Sovereign Gold Bonds (SGBs) are one of the easiest ways to own gold without the headache of physical storage.
RBI issues these bonds on behalf of the government, which offers a fixed 2.5% yearly interest. Additionally, you can also get the benefit of gold’s market price appreciation.
The lock-in period of these bonds is 8 years, but there is a window to exit after 5 years.
Before you purchase an SGB, you need to know the recent news about this option:
- The government has not announced any fresh SGB issues for FY 2024-25.
- They are considering discontinuing the scheme due to rising gold prices, making it costly for them.
- So, currently, you cannot subscribe to new bonds directly through the RBI or banks.
- But you can buy SGBs on the secondary market via NSE or BSE, where existing holders sell their bonds.
- Prices fluctuate with market demand and gold rates, but this is still a safe way to invest digitally.
On maturity (8 years) or early redemption (after 5 years), you get the redemption price based on gold’s average market rate.
Benefits include no risk of theft, zero making charges. If you do not want to pay taxes for the returns you get on these bonds, you can simply hold until maturity.
So, while SGBs remain a smart, convenient gold investment, fresh issues may not return. For now, secondary markets are your only way to buy and sell gold bonds.
Yes, as Satyam said, investing in Sovereign Gold Bonds (SGBs) is a secure way to own gold digitally. It is a combination of safety and steady returns. Here is how I invested in SGBs.
- First, I check if a new SGB issuance is open, but as of now, there are no fresh issues for FY 2024-25 by the government. The reason is the rising gold prices, making the scheme costlier.

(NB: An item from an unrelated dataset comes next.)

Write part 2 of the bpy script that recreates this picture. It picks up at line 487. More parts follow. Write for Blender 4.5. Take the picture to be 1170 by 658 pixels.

- Since new subscriptions are not available, I buy SGBs from the secondary market through NSE or BSE, where existing holders trade their bonds.
- If you want to subscribe when a new issue is open, you can apply through designated banks, post offices or stock broking platforms.
These are some of the important factors you should know about SGBs before investing:
- The Reserve Bank of India issues these bonds in grams of gold. The minimum purchase is 1 gram and the maximum limit is 4 kg per individual annually.
- SGBs pay a fixed 2.5% annual interest. Additionally, you can enjoy gains from gold price appreciation.
- They carry an 8-year maturity but we have the flexibility to redeem early after 5 years if needed. Also, you can sell those in the secondary market.
In short, until the next fresh issuance, you can try buying SGBs from NSE and BSE. In case you want to start investing in gold with a low amount, you can start with digital gold or gold ETFs.